Anyone even casually familiar with college football history knows the names of Paul W. “Bear” Bryant and Nick Saban, the coaches of the University of Alabama’s Crimson Tide who have together won more than a dozen national championships for the school on the gridiron. For a long time among Tide faithful—and many fans of college football in general—it stood unquestioned that Bryant, who coached at Alabama for a quarter century and achieved success across four decades in his long career, was the greatest coach of all time. Nobody seemed positioned to match his success, and certainly not his influence on the university and the sport. In recent years, however, the phenomenal success of Nick Saban has called that assertion into question. At coaching stops at several universities, the last fifteen of which have been in Tuscaloosa, he has amassed an incredible seven national championship trophies and odds are he has a chance to collect even more before he retires.
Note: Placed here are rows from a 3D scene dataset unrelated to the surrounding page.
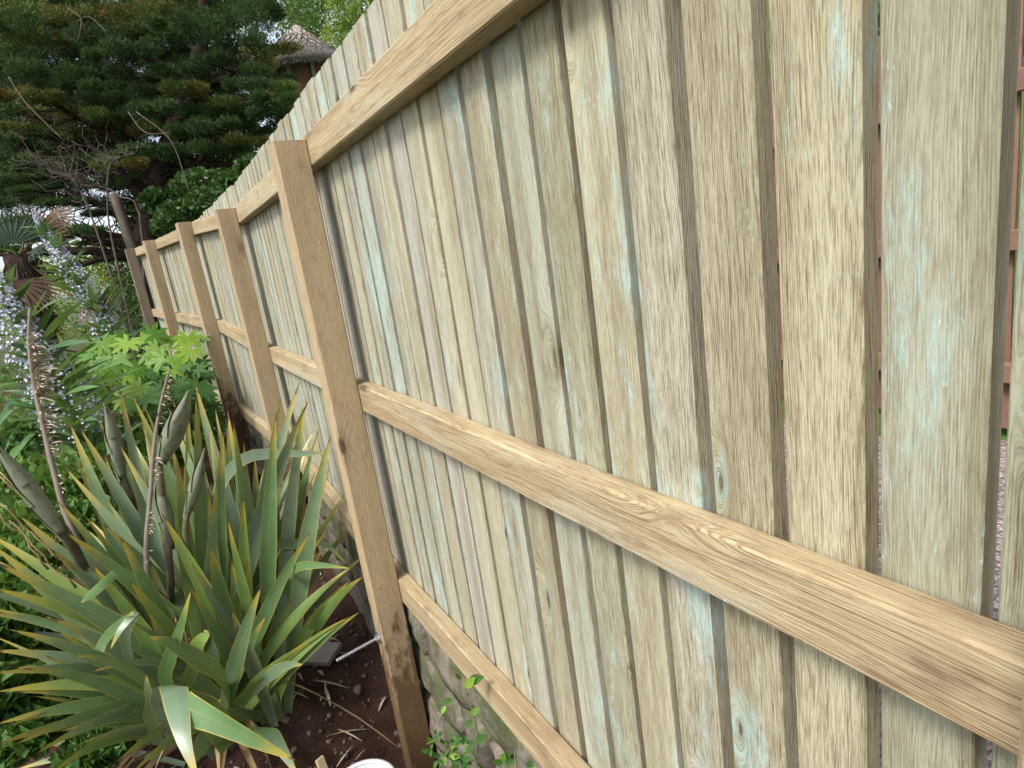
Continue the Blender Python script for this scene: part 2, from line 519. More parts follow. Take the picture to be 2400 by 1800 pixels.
def ground_z(x, y, rough=True):
    z = -1.90
    z += .47 * (1 - sstep(1.0, 1.95, y + .25 * (.3 - min(x, .3))))        # the bank the picture is taken from
    z += .10 * sstep(2.4, 4.0, y) + .45 * sstep(4.0, 9.0, y)
    z -= 2.5 * sstep(14, 60, y) + .8 * sstep(-3.0, -9.0, x)
    z -= 22 * sstep(60, 400, math.hypot(x, y))
    z -= .30 * math.exp(-((x - .55) ** 2 / .10 + (y - 2.0) ** 2 / .16))
    z += .10 * math.exp(-((x + .05) ** 2 + (y - 2.75) ** 2) / .12)
    if rough:
        z += .05 * mnoise.noise((x * 2.1, y * 2.1, 3.3)) + .03 * mnoise.noise((x * 7, y * 7, 1.2))
        if abs(x) < 2 and y < 6: z += .016 * mnoise.noise((x * 20, y * 20, 5.2)) + .010 * abs(mnoise.noise((x * 38, y * 38, 2.2)))
    return z


def grid_sheet(xs, ys, fz):
    V = [(x, y, fz(x, y)) for y in ys for x in xs]
    nx = len(xs)
    Fc = np.array([(j * nx + i, j * nx + i + 1, (j + 1) * nx + i + 1, (j + 1) * nx + i) for j in range(len(ys) - 1) for i in range(nx - 1)])
    return V, Fc


xs = [-900, -400, -160, -70, -35, -20, -13, -9, -6.5, -5, -4, -3.2, -2.6, -2.2] + list(np.arange(-1.9, .66, .03)) + [.7]
ys = [-60, -20, -8, -4, -2, -1, -.4, 0, .4, .7, .9] + list(np.arange(1.0, 4.6, .03)) + list(np.arange(4.7, 10, .2)) + [11, 12.5, 14.5, 17, 20, 25, 32, 42, 60, 90, 150, 250, 420, 900]
V, Fc = grid_sheet(xs, ys, lambda x, y: ground_z(x, y))
tag(link('garden_soil', mesh('garden_soil', V, Fc, M_SOIL)), kind='structure')

V, Fc = grid_sheet([.70, 1.0, 1.5, 2, 2.6, 3.2, 4, 5, 8], list(np.arange(-8, 11, .5)),
                   lambda x, y: -1.25 + .015 * mnoise.noise((x * 2, y * 2, 0)))
tag(link('gravel_yard', mesh('gravel_yard', V, Fc, M_GRAVEL)), kind='structure')


HUT_TOP, HUT_EAVE = at(692, 58, 15.6), at(760, 150, 15.6)          # peak of the hut roof and its eave


def hill_z(x, y):
    t = sstep(3.9, 16, x + .55 * (y - 6))
    z = -1.6 + 6.0 * t + .35 * mnoise.noise((x * .3, y * .3, 9)) * t + 14 * sstep(18, 60, x + .4 * y)
    k = math.exp(-((x - HUT_TOP.x) ** 2 + (y - HUT_TOP.y) ** 2) / 9.0)      # the knoll that carries the hut
    return z + (HUT_EAVE.z - 1.75 - z) * min(1, 1.25 * k)


V, Fc = grid_sheet([.72, 1.4, 2.2, 2.8, 3.3, 3.8, 4.3, 4.8, 5.3, 5.9, 6.5, 7.2, 8.5, 10, 12, 15, 19, 25, 35, 60, 120, 400],
                   [-300, -80, -30, -12, 11.2, 12.2, 13.2, 13.9, 14.5, 15.1, 15.7, 16.3, 17, 18, 19, 22, 26, 32, 40, 60, 100, 200, 600],
                   lambda x, y: hill_z(x, y) if y > -10 and x + .55 * (y - 6) > 3.9 else -1.6)
tag(link('hillside', mesh('hillside', V, Fc, M_GRASS)), kind='structure')


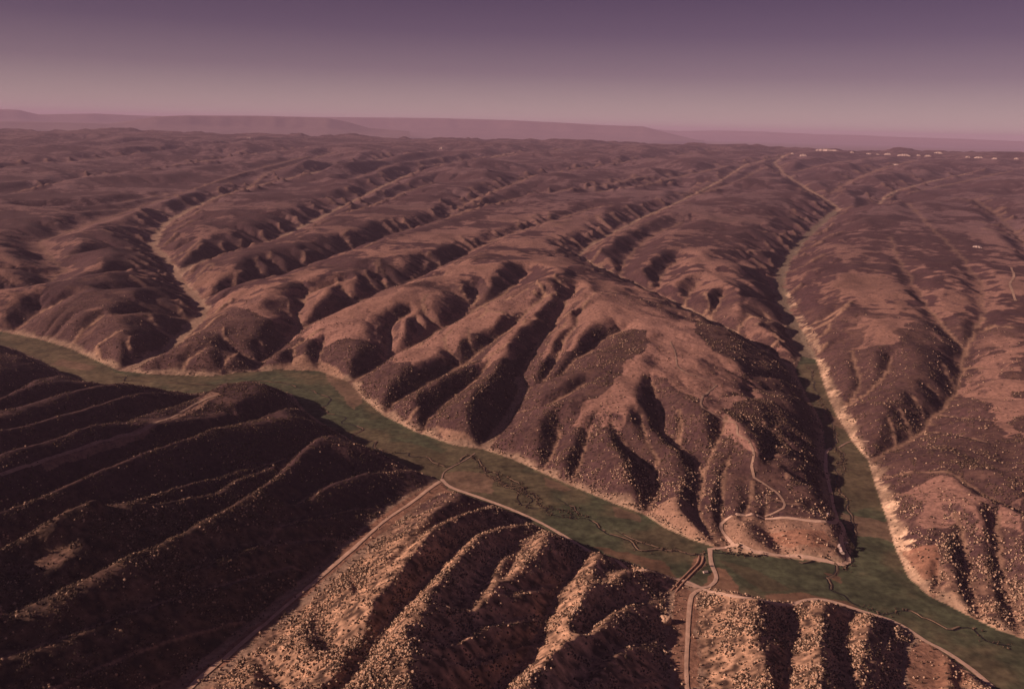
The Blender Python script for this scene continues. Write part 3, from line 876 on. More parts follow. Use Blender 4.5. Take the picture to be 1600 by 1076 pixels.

In an avalanche of hagiography about Bryant and Saban which has been issued over the past decade now comes journalist Lars Anderson with a unique take on these iconic coaches. In Chasing the Bear, Anderson offers up a study of the two men with an eye towards identifying their incredible similarities in leadership style. While radically different in almost every way—physical appearance, personality, habits—Anderson shows the parallels in their unusual ambition. The “x’s and o’s” are a backdrop to the story, which he crafts as more focused on the inner drive and the methods of his subjects than any on-the-field exploits. The book is essentially a study in leadership styles, revealing the similar backgrounds and career arc of the two coaches and how they chose to motivate and instruct the young men in their charge.
Chasing the Bear is organized as alternating chapters on Bryant and Saban chronicling their careers and highlighting the shared traits and the remarkably similar turning points on which their continued success hinged. Both won flurries of championships before being forced to accept radical changes in strategy that few of their peers have ever been able to successfully navigate. In other words, Anderson seeks to explain not why each of these legendary football coaches won individual championships, but how they managed to stay in the hunt for them continuously over such a long period of time even as everything within and surrounding the game they coached seemed to change. At the same time the book contains a number of lesser-known stories about the private lives of the coaches that enables readers to better understand their personalities off the field and the sources of their motivation. The book is a fast-moving and entertaining read for anyone with an interest in college football, although it will surely receive the bulk of whatever attention it does garner within the cottage industry of publications celebrating the success of Alabama football.